Frank Sommers: Does a JCP JSR represent an "official" Java standard? What would prevent developers from favoring a non-JCP-developed solution to a problem over a relevant JSR?

Rob Gingell: The JCP reserves the namespaces java.* and javax.*. Other than namespace use, there's nothing about the JCP that requires anyone to use the APIs created through it. If there were, say, a javax.toaster.* family of classes, there's nothing that stops anyone from working outside the JCP to create an org.othertoasters.* family.

The JCP would tend to resist having a competing javax.othertoasters.* activity under its roof, but couldn't do anything about someone setting up a completely different thing in competition.

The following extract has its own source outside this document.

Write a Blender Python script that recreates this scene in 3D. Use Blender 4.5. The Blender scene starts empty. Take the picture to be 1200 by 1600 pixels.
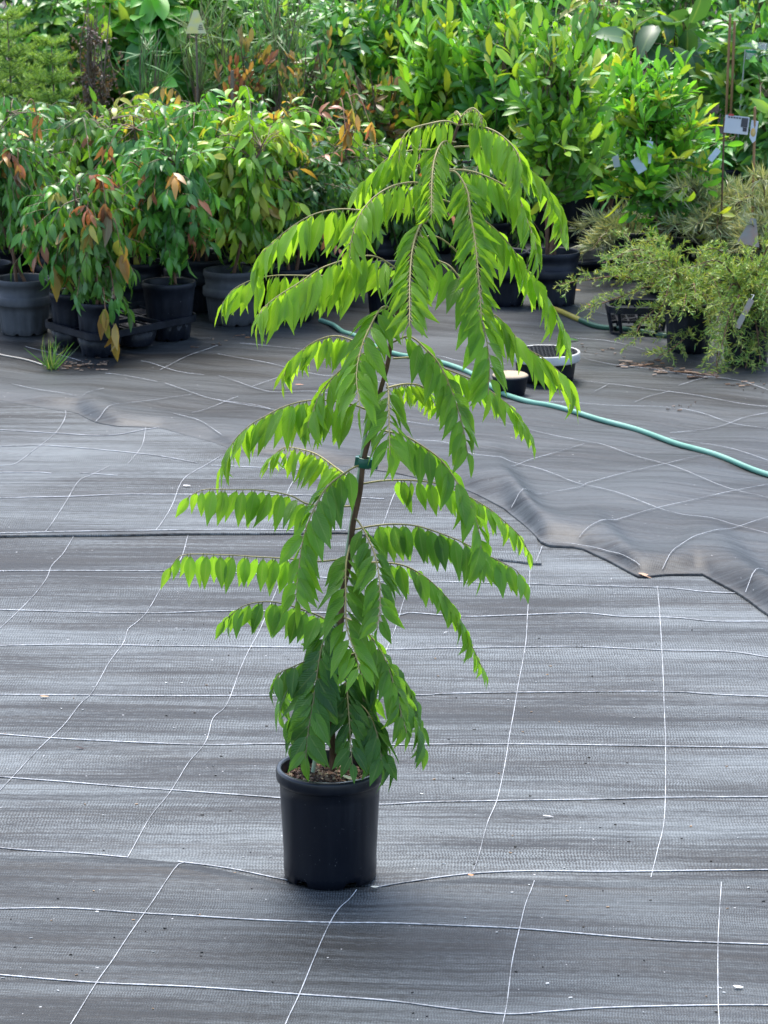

One reason we don't see instances of many competing APIs is that there's a general appreciation that Java's value lies mostly in the over 3 million developers who see that an investment in a single set of skills gives them a wide market in which to work. Fragmentation would be inconsistent with the value proposition perceived by those developers, and thus counter-productive to the motivations that would lead one to want to make toaster-based APIs in the first place.

Ultimately any community is defined by what makes up its members' common self-interest, and while that self-interest might be codified into agreements and practices and process rules, what really makes it work is the shared set of values behind it. If you're building something you want developers to target, you're not well-served by fragmenting that developer pool.